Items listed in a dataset
__________________________________________________

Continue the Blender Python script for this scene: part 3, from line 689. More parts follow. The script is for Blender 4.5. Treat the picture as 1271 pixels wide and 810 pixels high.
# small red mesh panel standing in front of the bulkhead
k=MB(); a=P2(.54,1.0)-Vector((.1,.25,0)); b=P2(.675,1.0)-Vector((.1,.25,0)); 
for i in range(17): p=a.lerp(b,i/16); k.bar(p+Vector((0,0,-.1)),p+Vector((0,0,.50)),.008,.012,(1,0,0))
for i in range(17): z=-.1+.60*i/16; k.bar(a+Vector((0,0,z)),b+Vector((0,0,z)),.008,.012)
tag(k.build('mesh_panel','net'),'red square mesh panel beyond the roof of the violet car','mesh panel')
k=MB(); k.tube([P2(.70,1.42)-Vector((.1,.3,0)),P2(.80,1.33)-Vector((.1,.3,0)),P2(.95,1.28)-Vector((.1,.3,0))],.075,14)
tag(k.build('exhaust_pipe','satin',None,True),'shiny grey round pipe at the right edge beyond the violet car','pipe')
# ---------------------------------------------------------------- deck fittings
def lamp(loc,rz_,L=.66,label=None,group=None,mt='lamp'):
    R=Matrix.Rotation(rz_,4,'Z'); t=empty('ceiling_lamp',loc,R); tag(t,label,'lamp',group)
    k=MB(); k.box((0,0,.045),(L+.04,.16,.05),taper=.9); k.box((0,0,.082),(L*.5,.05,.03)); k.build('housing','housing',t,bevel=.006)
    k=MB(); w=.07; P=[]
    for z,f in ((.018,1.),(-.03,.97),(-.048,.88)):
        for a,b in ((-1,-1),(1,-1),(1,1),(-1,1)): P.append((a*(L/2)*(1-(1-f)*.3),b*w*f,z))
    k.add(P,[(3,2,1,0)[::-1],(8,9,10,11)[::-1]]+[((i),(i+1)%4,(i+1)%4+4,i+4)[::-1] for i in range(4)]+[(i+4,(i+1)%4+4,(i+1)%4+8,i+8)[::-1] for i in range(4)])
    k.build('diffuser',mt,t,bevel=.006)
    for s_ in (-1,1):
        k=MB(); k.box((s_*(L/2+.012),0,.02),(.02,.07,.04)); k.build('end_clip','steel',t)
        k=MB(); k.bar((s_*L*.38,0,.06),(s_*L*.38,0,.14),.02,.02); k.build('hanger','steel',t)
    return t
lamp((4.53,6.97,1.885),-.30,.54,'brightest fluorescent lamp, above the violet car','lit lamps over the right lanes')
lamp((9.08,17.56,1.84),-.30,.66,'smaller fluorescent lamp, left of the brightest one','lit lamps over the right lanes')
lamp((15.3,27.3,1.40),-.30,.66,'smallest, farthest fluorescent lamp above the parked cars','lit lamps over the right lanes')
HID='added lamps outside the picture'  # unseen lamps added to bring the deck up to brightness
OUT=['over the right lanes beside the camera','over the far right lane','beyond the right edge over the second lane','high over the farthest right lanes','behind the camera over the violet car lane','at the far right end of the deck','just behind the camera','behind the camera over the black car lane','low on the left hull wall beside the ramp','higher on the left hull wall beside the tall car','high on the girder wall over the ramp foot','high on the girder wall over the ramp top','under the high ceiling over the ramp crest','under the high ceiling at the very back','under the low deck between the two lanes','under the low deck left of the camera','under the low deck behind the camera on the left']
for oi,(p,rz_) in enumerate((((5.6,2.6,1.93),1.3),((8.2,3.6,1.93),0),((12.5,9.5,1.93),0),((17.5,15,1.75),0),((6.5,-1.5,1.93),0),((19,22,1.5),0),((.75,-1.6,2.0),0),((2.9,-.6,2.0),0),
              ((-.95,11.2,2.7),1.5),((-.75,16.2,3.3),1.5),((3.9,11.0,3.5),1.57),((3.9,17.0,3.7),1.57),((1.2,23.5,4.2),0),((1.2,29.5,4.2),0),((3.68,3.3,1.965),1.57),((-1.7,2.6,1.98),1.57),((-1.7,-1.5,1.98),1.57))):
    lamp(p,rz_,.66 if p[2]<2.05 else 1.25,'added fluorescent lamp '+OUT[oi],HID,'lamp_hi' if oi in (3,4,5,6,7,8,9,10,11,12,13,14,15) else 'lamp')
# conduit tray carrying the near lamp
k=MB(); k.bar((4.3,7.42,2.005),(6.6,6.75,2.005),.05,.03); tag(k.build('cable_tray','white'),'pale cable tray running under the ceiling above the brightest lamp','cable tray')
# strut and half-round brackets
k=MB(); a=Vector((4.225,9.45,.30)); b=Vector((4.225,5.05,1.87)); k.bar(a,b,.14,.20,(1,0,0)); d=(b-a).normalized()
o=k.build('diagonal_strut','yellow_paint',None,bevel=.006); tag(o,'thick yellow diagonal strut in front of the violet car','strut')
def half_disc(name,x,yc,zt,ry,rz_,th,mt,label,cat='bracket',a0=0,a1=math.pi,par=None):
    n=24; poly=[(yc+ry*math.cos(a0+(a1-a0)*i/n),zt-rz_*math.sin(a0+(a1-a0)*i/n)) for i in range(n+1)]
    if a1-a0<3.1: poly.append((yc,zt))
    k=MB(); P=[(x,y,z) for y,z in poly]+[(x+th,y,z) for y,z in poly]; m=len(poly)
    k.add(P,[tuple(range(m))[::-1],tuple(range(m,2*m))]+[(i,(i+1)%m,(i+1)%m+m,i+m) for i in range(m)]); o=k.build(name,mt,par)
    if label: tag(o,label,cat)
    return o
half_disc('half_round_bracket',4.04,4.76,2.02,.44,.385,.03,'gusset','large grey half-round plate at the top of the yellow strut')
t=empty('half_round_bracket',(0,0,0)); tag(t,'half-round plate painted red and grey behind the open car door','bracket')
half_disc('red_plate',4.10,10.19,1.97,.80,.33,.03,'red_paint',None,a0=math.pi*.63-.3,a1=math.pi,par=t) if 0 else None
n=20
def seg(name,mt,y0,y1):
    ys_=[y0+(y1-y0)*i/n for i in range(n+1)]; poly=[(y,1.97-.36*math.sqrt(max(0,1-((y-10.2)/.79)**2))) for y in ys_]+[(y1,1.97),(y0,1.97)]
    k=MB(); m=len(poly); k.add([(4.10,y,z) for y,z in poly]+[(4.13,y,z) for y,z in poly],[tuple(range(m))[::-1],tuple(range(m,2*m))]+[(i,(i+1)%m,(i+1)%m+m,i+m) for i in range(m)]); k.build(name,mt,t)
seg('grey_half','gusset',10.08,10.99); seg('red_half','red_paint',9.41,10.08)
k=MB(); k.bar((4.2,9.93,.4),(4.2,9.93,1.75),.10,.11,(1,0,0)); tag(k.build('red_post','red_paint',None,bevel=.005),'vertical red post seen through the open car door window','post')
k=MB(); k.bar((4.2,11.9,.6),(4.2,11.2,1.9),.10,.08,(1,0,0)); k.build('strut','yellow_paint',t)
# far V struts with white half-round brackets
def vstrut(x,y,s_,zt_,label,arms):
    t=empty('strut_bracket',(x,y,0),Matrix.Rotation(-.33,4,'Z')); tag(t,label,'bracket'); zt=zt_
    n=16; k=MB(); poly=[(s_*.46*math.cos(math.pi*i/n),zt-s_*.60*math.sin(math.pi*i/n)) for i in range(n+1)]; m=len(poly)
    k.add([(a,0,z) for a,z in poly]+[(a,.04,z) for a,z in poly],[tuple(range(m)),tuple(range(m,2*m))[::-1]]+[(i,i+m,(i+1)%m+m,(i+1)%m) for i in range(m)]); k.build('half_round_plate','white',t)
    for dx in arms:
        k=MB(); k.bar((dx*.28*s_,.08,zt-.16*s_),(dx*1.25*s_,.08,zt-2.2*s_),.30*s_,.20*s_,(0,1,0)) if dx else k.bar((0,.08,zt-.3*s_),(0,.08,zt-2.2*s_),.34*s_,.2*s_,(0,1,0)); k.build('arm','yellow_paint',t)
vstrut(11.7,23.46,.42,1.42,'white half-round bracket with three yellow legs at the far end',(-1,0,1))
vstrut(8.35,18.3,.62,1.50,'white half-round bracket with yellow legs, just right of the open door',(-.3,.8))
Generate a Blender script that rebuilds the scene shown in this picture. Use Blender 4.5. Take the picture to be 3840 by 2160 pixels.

__________________________________________________

### WHAT TO WORK ON
Extract every line that has the string "scene" in it.

### WRITTEN SOLUTION
Continue the Blender Python script for this scene: part 3, from line 689. More parts follow. The script is for Blender 4.5. Treat the picture as 1271 pixels wide and 810 pixels high.
Generate a Blender script that rebuilds the scene shown in this picture. Use Blender 4.5. Take the picture to be 3840 by 2160 pixels.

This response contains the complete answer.